### [Given instruction]
Search the material for "from" and show all lines that contain it.

### Given information ###

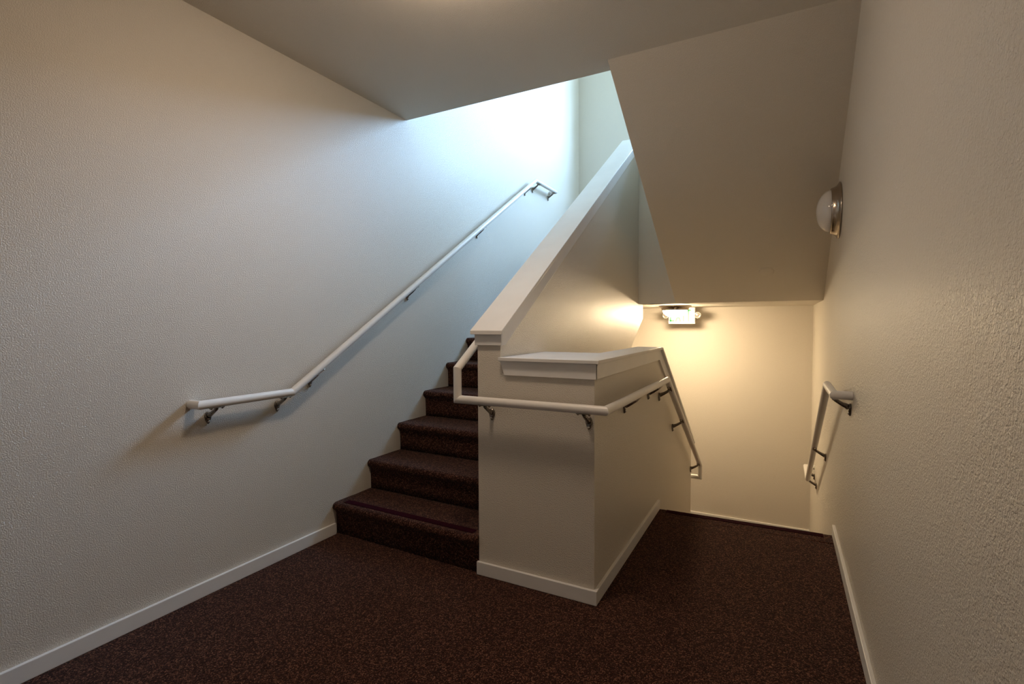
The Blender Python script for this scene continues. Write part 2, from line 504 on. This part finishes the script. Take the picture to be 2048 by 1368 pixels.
# boarded underside of the rising flight
gz = RU / GU
und = [(.25, -.28), (2.375, 1.02), (YL - .012, 1.175), (YL - .012, ZU - .2), (.10, .03), (.10, -.28)]
loc(obj('underside', prism_yz(bmesh.new(), und, 0.002, XA - .002), M_WALL), up)

dn = thing('staircase', 'carpeted stairs falling away beyond the maroon edge beside the right wall', 'staircase', (XD + .001, YD1, 0))
WD = XR - XD - .002
SD = .034
# top nosing, flush with the hall floor
bm = step_mesh(WD, RD, .12, SD, first_depth=.12, seed=20)
bmesh.ops.transform(bm, matrix=Matrix.Diagonal((1, -1, 1, 1)), verts=bm.verts)
for v in bm.verts: v.co.y += 2 * SD * v.co.x
o = obj('step', bm, M_CARPET, dn, loc=(0, -.04, -RD))
o['label'] = 'top step with a maroon strip'
bm = bmesh.new(); R = []; rnd = random.Random(5)
for i in range(41):
    x = .06 + (WD - .12) * i / 40
    R.append([bm.verts.new((x, y + SD * x + rnd.uniform(-.0012, .0012), z)) for y, z in ((-.040, RD + .0004), (-.039, RD + .003), (.008, RD + .003), (.010, RD - .001))])
for a, c in zip(R, R[1:]):
    for j in range(3): bm.faces.new((a[j], c[j], c[j + 1], a[j + 1]))
bm.faces.new(R[0]); bm.faces.new(R[-1][::-1])
obj('contrast_strip', bm, M_STRIP, o)
for k in range(1, 6):
    bm = step_mesh(WD, RD, GD, 0, seed=30 + k)
    bmesh.ops.transform(bm, matrix=Matrix.Diagonal((1, -1, 1, 1)), verts=bm.verts)
    obj('step', bm, M_CARPET, dn, loc=(0, k * GD + .03, -(k + 1) * RD))
und = [(-.10, -.30), (.02, -RD), (5 * GD + .02, -6 * RD), (5 * GD + .02, -6 * RD - .3), (0.3, -.75)]
obj('underside', prism_yz(bmesh.new(), und, 0.0, WD), M_WALL, dn)

# ------------------------------------------------------------------ handrails
RR = 0.020
OFF = 0.072
# bracket: local X points out of the wall, Y along it, Z up; the bar's centre is at (OFF, 0, 0)
def bracket_meshes():
    # arm with rounded section, from the plate up to the saddle
    bm = bmesh.new()
    pts = [(.0085, 0, -.061), (.018, 0, -.057), (.036, 0, -.048), (.058, 0, -.034), (OFF, 0, -RR - .0025)]
    rad = [.0125, .0105, .0085, .0075, .0075]
    rings = []
    for i, p in enumerate(pts):
        a = Vector(pts[max(i - 1, 0)]); c = Vector(pts[min(i + 1, len(pts) - 1)])
        d = (c - a).normalized(); s = Vector((0, 1, 0)); u = d.cross(s)
        rings.append([bm.verts.new(Vector(p) + rad[i] * (math.cos(t) * s + 1.15 * math.sin(t) * u)) for t in (2 * math.pi * k / 12 for k in range(12))])
    for a, c in zip(rings, rings[1:]):
        for k in range(12):
            f = bm.faces.new((a[k], a[(k + 1) % 12], c[(k + 1) % 12], c[k])); f.smooth = True
    bm.faces.new(rings[0]); bm.faces.new(rings[-1][::-1])
    arm = bpy.data.meshes.new('bracket'); bmesh.ops.recalc_face_normals(bm, faces=bm.faces); bm.to_mesh(arm); bm.free(); arm.materials.append(M_BRKT)
    # tear-drop wall plate
    bm = bmesh.new(); n = 20; A = []; Bv = []; Cc = []
    for k in range(n):
        t = 2 * math.pi * k / n; c, s = math.cos(t), math.sin(t)
        wdt = .0165 * (1 - .50 * max(0, -s)); y = wdt * c; z = -.066 + (.022 if s > 0 else .036) * s
        A.append(bm.verts.new((0.0, y, z))); Bv.append(bm.verts.new((.005, y, z))); Cc.append(bm.verts.new((.0095, y * .62, -.066 + (z + .066) * .7)))
    for a, c in ((A, Bv), (Bv, Cc)):
        for k in range(n):
            f = bm.faces.new((a[k], a[(k + 1) % n], c[(k + 1) % n], c[k])); f.smooth = True
    bm.faces.new(A[::-1]); bm.faces.new(Cc)
    plate = bpy.data.meshes.new('wall_plate'); bmesh.ops.recalc_face_normals(bm, faces=bm.faces); bm.to_mesh(plate); bm.free(); plate.materials.append(M_BRKT)
    # saddle strap under the bar, origin at the bar's centre
    bm = bmesh.new(); n = 8; rows = []
    for y in (-.032, -.026, .026, .032):
        wd = .8 if abs(y) > .03 else 1
        row = []
        for rad_ in (RR + .0002, RR + .0034):
            for k in range(n + 1):
                t = math.radians(-90 - 34 * wd + 68 * wd * k / n)
                row.append(bm.verts.new((rad_ * math.cos(t), y, rad_ * math.sin(t))))
        rows.append(row)
    for a, c in zip(rows, rows[1:]):
        for k in range(n):
            bm.faces.new((a[k], a[k + 1], c[k + 1], c[k])); bm.faces.new((a[n + 1 + k], c[n + 1 + k], c[n + 2 + k], a[n + 2 + k]))
        bm.faces.new((a[0], c[0], c[n + 1], a[n + 1])); bm.faces.new((a[n], a[2 * n + 1], c[2 * n + 1], c[n]))
    for row in (rows[0], rows[-1]):
        for k in range(n): bm.faces.new((row[k], row[n + 1 + k], row[n + 2 + k], row[k + 1]))
    saddle = bpy.data.meshes.new('saddle'); bmesh.ops.recalc_face_normals(bm, faces=bm.faces); bm.to_mesh(saddle); bm.free(); saddle.materials.append(M_BRKT)
    bm = bmesh.new(); lathe(bm, [(0, .0058), (.003, .0052), (.0055, .003), (.006, 0)], seg=12)
    screw = bpy.data.meshes.new('screw'); bmesh.ops.recalc_face_normals(bm, faces=bm.faces); bm.to_mesh(screw); bm.free(); screw.materials.append(M_SCREW)
    return arm, plate, saddle, screw
ARM, PLATE, SADDLE, SCREW = bracket_meshes()

def link(name, me, parent, loc=(0, 0, 0), rot=(0, 0, 0)):
    o = bpy.data.objects.new(name, me); C.objects.link(o); o.parent = parent
    o.location = loc; o.rotation_euler = rot
    return o

def bracket(rail, p, rz, slope=0.0):
    """p: point on the wall level with the bar's centre, rz turns local X out of the wall"""
    b = link('bracket', ARM, rail, Vector(p) - rail.location, (0, 0, rz))
    link('wall_plate', PLATE, b, (.0007, 0, 0))
    link('saddle', SADDLE, b, (OFF, 0, 0), (slope, 0, 0))
    c, s = math.cos(slope), math.sin(slope)
    for y in (-.026, .026):
        zz = -RR - .003
        link('screw', SCREW, b, (OFF, y * c - zz * s, y * s + zz * c), (math.pi + slope, 0, 0))
    # screw heads on the plate
    for z in (-.052, -.09):
        link('screw', SCREW, b, (.008, 0, z), (0, math.pi / 2, 0))

def rail_obj(t, pts):
    loc(obj('rail', tube(bmesh.new(), pts, RR), M_RAIL), t)

# left wall
lr = thing('handrail', 'long white handrail on the left wall, climbing beside the stairs', 'handrail', (0, -.82, .893))
XL = OFF
la = math.atan((2.722 - .893) / (2.675 + .322))
rail_obj(lr, [(0.001, -.80, .893), (XL, -.80, .893), (XL, -.322, .893), (XL, 2.675, 2.722), (XL, 3.19, 2.722), (.001, 3.19, 2.722)])
lzr = lambda y: .893 + (y + .322) * math.tan(la)
for y, z, s in ((-.725, .893, 0), (-.362, .893, 0), (-.150, lzr(-.150), la), (.70, lzr(.70), la), (1.63, lzr(1.63), la),
                (2.56, lzr(2.56), la), (2.74, 2.722, 0), (3.14, 2.722, 0)):
    bracket(lr, (0, y, z), 0, s)

# around the half walls
XM = XA - OFF
XG = XD + OFF
cr_ = thing('handrail', 'white handrail wrapping the end of the half walls and following the falling stairs', 'handrail', (XD, 0, .881))
da = math.atan((.881 + .02) / (2.675 - 1.225))
ua = math.atan(gs)
uz = lambda y: 1.030 + (y + OFF) * gs
rail_obj(cr_, [(XM, 2.30, uz(2.30)), (XM, -OFF, 1.030), (XM, -OFF, .881), (XG, -OFF, .881), (XG, 1.225, .881), (XG, 2.690, -.020),
               (XG, 2.775, -.022 - .05), (XG, 2.78, -.172), (XC - .15, 2.78, -.172)][0:6] + [(XG, 2.755, -.060), (XG, 2.757, -.172), (XC - .15, 2.757, -.172)])
bracket(cr_, (1.102, 0, .881), -math.pi / 2)
bracket(cr_, (1.597, 0, .881), -math.pi / 2)
dz = lambda y: .881 - (y - 1.225) * math.tan(da)
for y, s in ((.47, 0), (1.00, 0), (1.31, 1), (1.785, 1), (2.66, 1)):
    bracket(cr_, (XD, y, dz(y) if s else .881), 0, -da if s else 0)
for y in (.16, .9, 1.7):
    bracket(cr_, (XA, y, uz(y)), math.pi, -ua)

# right wall
XQ = XR - OFF
rr_ = thing('handrail', 'short white handrail on the right wall leading down the falling stairs', 'handrail', (XR, .64, .91))
ra = math.atan((.912 + .13) / (2.988 - 1.066))
rz_ = lambda y: .912 - (y - 1.066) * math.tan(ra)
rail_obj(rr_, [(XR - .001, .64, .912), (XQ, .64, .912), (XQ, 1.066, .912), (XQ, 2.988, -.13), (XQ, 3.43, -.13), (XR - .001, 3.43, -.13)])
for y, z, s in ((.705, .912, 0), (2.09, rz_(2.09), 1), (3.06, -.13, 0), (3.36, -.13, 0)):
    bracket(rr_, (XR, y, z), math.pi, ra if s else 0)

# ------------------------------------------------------------------ round lamps
def dome_lamp(label, loc_, rot, glass, group=None):
    t = thing('dome_lamp', label, 'lamp', loc_); t.rotation_euler = rot
    ring = [(.160, 0), (.163, .003), (.163, .008), (.158, .011), (.150, .015), (.142, .022), (.136, .032), (.133, .042), (.131, .048), (.126, .050), (.122, .047), (.122, .02), (0.05, .0)]
    r = obj('ring', lathe(bmesh.new(), ring, 64), M_RING, t)
    dome = [(.1215, .034)] + [(.1215 * math.cos(a), .046 + .074 * math.sin(a)) for a in (math.pi / 2 * k / 12 for k in range(12))] + [(0, .120)]
    d = obj('glass_dome', lathe(bmesh.new(), dome, 64), glass, t)
    # small clips holding the glass
    for k in range(3):
        a = 2 * math.pi * k / 3 + .6
        c = obj('clip', B(-.005, .005, -.006, .006, 0, .006, bevel=.0015), M_SCREW, r, loc=(.132 * math.cos(a), .132 * math.sin(a), .044))
        c.rotation_euler = (0, 0, a)
    return t
dome_lamp('unlit round wall lamp with white dome and bronze ring on the right wall', (XR, 1.42, 1.90), (0, -math.pi / 2, 0), M_OPAL)
dome_lamp('lit round ceiling lamp under the landing, in front of the exit sign', (1.362, 3.30, ZS), (math.pi, 0, 0), M_GLOW_LOW)
dome_lamp('lit round ceiling lamp over the hall, before the foot of the stairs', (1.22, -.59, H), (math.pi, 0, 0), M_GLOW_HALL)
dome_lamp('added unseen fill lamp on the ceiling behind the camera', (1.0, -3.1, H), (math.pi, 0, 0), M_GLOW_FILL)  # unseen lamp, added to brighten the front of the low half wall

# ------------------------------------------------------------------ exit sign on the far wall
ex = thing('exit_sign', 'white exit sign with green letters and two lamp heads hanging behind the lit lamp', 'sign', (1.339, 3.875, 1.3285))
obj('housing', B(-.143, .143, -.046, 0, -.095, .090, bevel=.006), M_PLASTIC, ex)
bm = bmesh.new(); box(bm, -.06, .06, -.04, -.006, ZS - 1.3285 - .010, ZS - 1.3285 + .0, bevel=.002); box(bm, -.02, .02, -.032, -.014, .09, ZS - 1.3285 - .009)
obj('canopy', bm, M_PLASTIC, ex)
def letter(rects, x):
    bm = bmesh.new()
    for r in rects: 
        if len(r) == 4: box(bm, x + r[0], x + r[1], -.0485, -.0455, r[2], r[3])
        else:
            (x0, z0, x1, z1, wd) = r
            d = Vector((x1 - x0, 0, z1 - z0)).normalized(); nrm = Vector((d.z, 0, -d.x)) * wd / 2
            q = [Vector((x + x0, -.0485, z0)) - nrm, Vector((x + x0, -.0485, z0)) + nrm, Vector((x + x1, -.0485, z1)) + nrm, Vector((x + x1, -.0485, z1)) - nrm]
            f = [bm.verts.new(p) for p in q]; k = [bm.verts.new(p + Vector((0, .003, 0))) for p in q]
            bm.faces.new(f); bm.faces.new(k[::-1])
            for i in range(4): bm.faces.new((f[i], k[i], k[(i + 1) % 4], f[(i + 1) % 4]))
    return bm
z0, z1, s = -.068, .066, .018
for nm, x, rc in (('letter', -.105, [(-.025, -.025 + s, z0, z1), (-.025, .027, z0, z0 + s), (-.025, .020, -.008, .010), (-.025, .027, z1 - s, z1)]),
                  ('letter', -.037, [(-.027, z0, .027, z1, s), (.027, z0, -.027, z1, s)]),
                  ('letter', .022, [(-s / 2, s / 2, z0, z1)]),
                  ('letter', .075, [(-s / 2, s / 2, z0, z1), (-.029, .029, z1 - s, z1)])):
    obj(nm, letter(rc, x), M_GREEN, ex)
for sx_ in (-1, 1):
    bm = bmesh.new()
    lathe(bm, [(0, -.02), (.020, -.02), (.030, -.005), (.034, .015), (.034, .030), (.030, .032)], 32)
    h = obj('lamp_head', bm, M_PLASTIC, ex, loc=(sx_ * .172, -.035, .004)); h.rotation_euler = (math.radians(97), 0, math.radians(sx_ * 6))
    bm = bmesh.new(); lathe(bm, [(.030, .032), (.028, .028), (.018, .024), (.010, .030), (0, .032)], 32)
    obj('lens', bm, M_LENS, h)
    bm = bmesh.new(); tube(bm, [(-sx_ * .040, 0, -.005), (-sx_ * .010, 0, -.005)], .008, 12)
    obj('arm', bm, M_PLASTIC, h)

# ------------------------------------------------------------------ painted cover plate on the sloping ceiling
bm = bmesh.new(); lathe(bm, [(.052, 0), (.052, .004), (.047, .007), (0, .008)], 40)
cp = obj('cover_plate', bm, M_CEIL)
cy_ = 2.281; cp.location = (2.23, cy_, H - slope_s * (cy_ - YS)); cp.rotation_euler = (math.pi - math.atan(slope_s), 0, 0)
cp['label'] = 'round cover plate painted over on the sloping ceiling near its low edge'; cp['category'] = 'cover plate'; cp['kind'] = 'thing'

###

### [Response]
The Blender Python script for this scene continues. Write part 2, from line 504 on. This part finishes the script. Take the picture to be 2048 by 1368 pixels.
    # arm with rounded section, from the plate up to the saddle